How do you think we can get more people excited about astronomy?
A lot of people already are excited about astronomy. Compared with other sciences — at least those that don’t affect our daily lives, such as health — astronomy does very well. Look at the popular press. Astronomy often makes headlines. Take Mars or the Big Bang. Just look at the reaction to Pluto.

I can gauge excitement just by when my phone rings because a producer at a news station calls to get a sound bite on some recent headline. So in that respect, I think we’re doing quite well.

We also have a unique opportunity with the International Year of Astronomy, especially if we can pull it off — getting all 6.75 billion people on Earth to look through a telescope. A view of the universe has a profound impact. There’s no greater instrument to look back on where you came from.

That’s what happened during the Apollo era. Apollo 8 was the first spacecraft to leave low Earth orbit and get a good enough distance from Earth to look back and take a picture. It’s that image that’s traceable to the birth of the modern conservationism movement because we saw Earth without national boundaries.

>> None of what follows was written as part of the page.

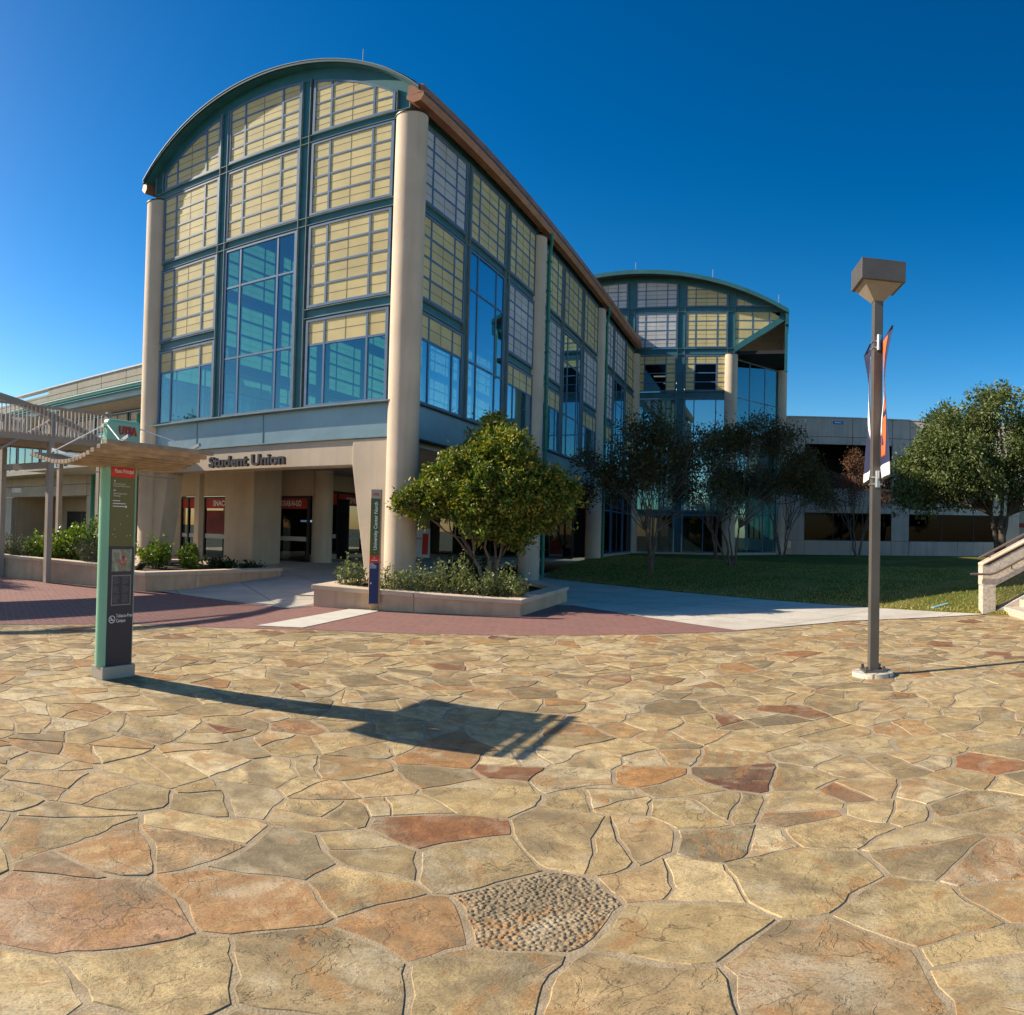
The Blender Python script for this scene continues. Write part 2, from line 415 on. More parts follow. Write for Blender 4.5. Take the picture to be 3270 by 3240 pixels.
def stone_mat(name, pebbled=False, banded=False):
    m, n, l, b = new_mat(name)
    a = n.new('ShaderNodeAttribute'); a.attribute_name = 'tint'
    sd = n.new('ShaderNodeAttribute'); sd.attribute_name = 'shift'
    g = n.new('ShaderNodeNewGeometry')
    ad = n.new('ShaderNodeVectorMath'); ad.operation = 'ADD'
    l.new(g.outputs['Position'], ad.inputs[0]); l.new(sd.outputs['Vector'], ad.inputs[1]); p = ad.outputs[0]
    def off(k):
        o_ = n.new('ShaderNodeVectorMath'); o_.operation = 'ADD'; o_.inputs[1].default_value = (k, k * 1.7, k * 0.6); l.new(p, o_.inputs[0]); return o_.outputs[0]
    big = noise(n, l, off(3), 1.7, 8, 0.62, 0.7)
    med = noise(n, l, p, 8, 8, 0.66, 0.5)
    fine = noise(n, l, p, 95, 5, 0.65)
    dk = mix(n, l, 1.0, a.outputs['Color'], (0.64, 0.62, 0.58), 'MULTIPLY'); lt = mix(n, l, 1.0, a.outputs['Color'], (1.20, 1.18, 1.12), 'MULTIPLY')
    c = mix(n, l, ramp(n, l, med, [(0.33, 0.0), (0.66, 1.0)]), dk, lt)
    c = mix(n, l, ramp(n, l, big, [(0.49, 0.0), (0.54, 0.35), (0.64, 0.80)]), c, (0.20, 0.15, 0.085))     # grey-brown weathering
    r2 = noise(n, l, off(11), 2.6, 8, 0.68, 1.2)
    c = mix(n, l, ramp(n, l, r2, [(0.55, 0.0), (0.585, 0.5), (0.70, 0.68)]), c, (0.40, 0.20, 0.07))       # rust bloom
    r3 = noise(n, l, off(23), 3.2, 6, 0.6, 0.5)
    c = mix(n, l, ramp(n, l, r3, [(0.53, 0.0), (0.68, 0.5)]), c, (0.58, 0.49, 0.33))                        # pale bloom
    c = mix(n, l, ramp(n, l, fine, [(0.36, 0.45), (0.52, 0.0)]), c, (0.13, 0.09, 0.05))                     # grains and pits
    vo = n.new('ShaderNodeTexVoronoi'); vo.feature = 'DISTANCE_TO_EDGE'; vo.inputs['Scale'].default_value = 1.7
    wp = n.new('ShaderNodeTexNoise'); wp.inputs['Scale'].default_value = 3.0; wp.inputs['Detail'].default_value = 6; l.new(p, wp.inputs['Vector'])
    wa = n.new('ShaderNodeVectorMath'); wa.operation = 'MULTIPLY_ADD'; wa.inputs[1].default_value = (0.9, 0.9, 0.9); l.new(wp.outputs['Color'], wa.inputs[0]); l.new(p, wa.inputs[2]); l.new(wa.outputs[0], vo.inputs['Vector'])
    cm = n.new('ShaderNodeMath'); cm.operation = 'MULTIPLY'; l.new(ramp(n, l, vo.outputs['Distance'], [(0.0, 1.0), (0.012, 0.0)]), cm.inputs[0]); l.new(ramp(n, l, noise(n, l, off(31), 1.4, 3), [(0.50, 0.0), (0.58, 0.8)]), cm.inputs[1])
    crack = cm.outputs[0]
    c = mix(n, l, crack, c, (0.07, 0.05, 0.03))
    if banded:
        wv = n.new('ShaderNodeTexWave'); wv.inputs['Scale'].default_value = 2.6; wv.inputs['Distortion'].default_value = 9.0
        wv.inputs['Detail'].default_value = 4; wv.inputs['Detail Scale'].default_value = 0.8
        l.new(p, wv.inputs['Vector'])
        c = mix(n, l, ramp(n, l, wv.outputs['Fac'], [(0.3, 0.0), (0.9, 0.5)]), c, (0.34, 0.17, 0.07))
    l.new(c, b.inputs['Base Color'])
    b.inputs['Roughness'].default_value = 0.78; b.inputs['Specular IOR Level'].default_value = 0.3
    # split layers: a stepped field makes ledges across the face
    st = noise(n, l, p, 2.6, 7, 0.62, 0.9)
    steps = ramp(n, l, st, [(0.0, 0.0), (0.40, 0.05), (0.415, 0.42), (0.52, 0.47), (0.53, 0.74), (0.61, 0.78), (0.62, 1.0)])
    sx_ = n.new('ShaderNodeSeparateXYZ'); l.new(sd.outputs['Vector'], sx_.inputs[0])
    def per_stone(sock, lo, hi):
        r_ = n.new('ShaderNodeMapRange'); r_.inputs['From Min'].default_value = -40; r_.inputs['From Max'].default_value = 40
        r_.inputs['To Min'].default_value = lo; r_.inputs['To Max'].default_value = hi; l.new(sock, r_.inputs[0]); return r_.outputs[0]
    nb = bump(n, l, steps, 0.8, 0.012, None); l.new(per_stone(sx_.outputs['X'], 0.0, 0.9), nb.node.inputs['Strength'])
    nb = bump(n, l, med, 0.7, 0.02, None, nb); l.new(per_stone(sx_.outputs['Y'], 0.1, 0.85), nb.node.inputs['Strength'])
    nb = bump(n, l, fine, 0.45, 0.005, None, nb)
    nb = bump(n, l, crack, -0.8, 0.01, None, nb)
    if pebbled:
        v = n.new('ShaderNodeTexVoronoi'); v.inputs['Scale'].default_value = 46; l.new(p, v.inputs['Vector'])
        nb = bump(n, l, ramp(n, l, v.outputs['Distance'], [(0.0, 1.0), (0.7, 0.0)]), 0.75, 0.016, None, nb)
    l.new(nb, b.inputs['Normal'])
    return m
M['stone'] = stone_mat('flagstone')
M['stoneband'] = stone_mat('flagstone_banded', banded=True)
M['stonepeb'] = stone_mat('flagstone_pebbled', pebbled=True)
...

What do you do in your spare time?
I like wining and dining with my wife, and I like playing with my kids and watching them grow intellectually. I also enjoy going to Broadway shows.

I like reading old science books that go back centuries. They sensitize me to how people used to think about the natural world. And I like to probe how ideas have changed over time from the original books, sometimes requiring translation from Latin or other languages.

I have fountain pens and quill pens and an ink well, and I like to write by candlelight with those pens on parchment, for no reason. Or I like to write at night on the beach with the sky above, the ocean in front of me, and my writing in my lap. I long for the day when the writing on the page was more than just the information contained in the word itself, when you could convey the feeling, flair, and meaning of the word simply by how you wrote it.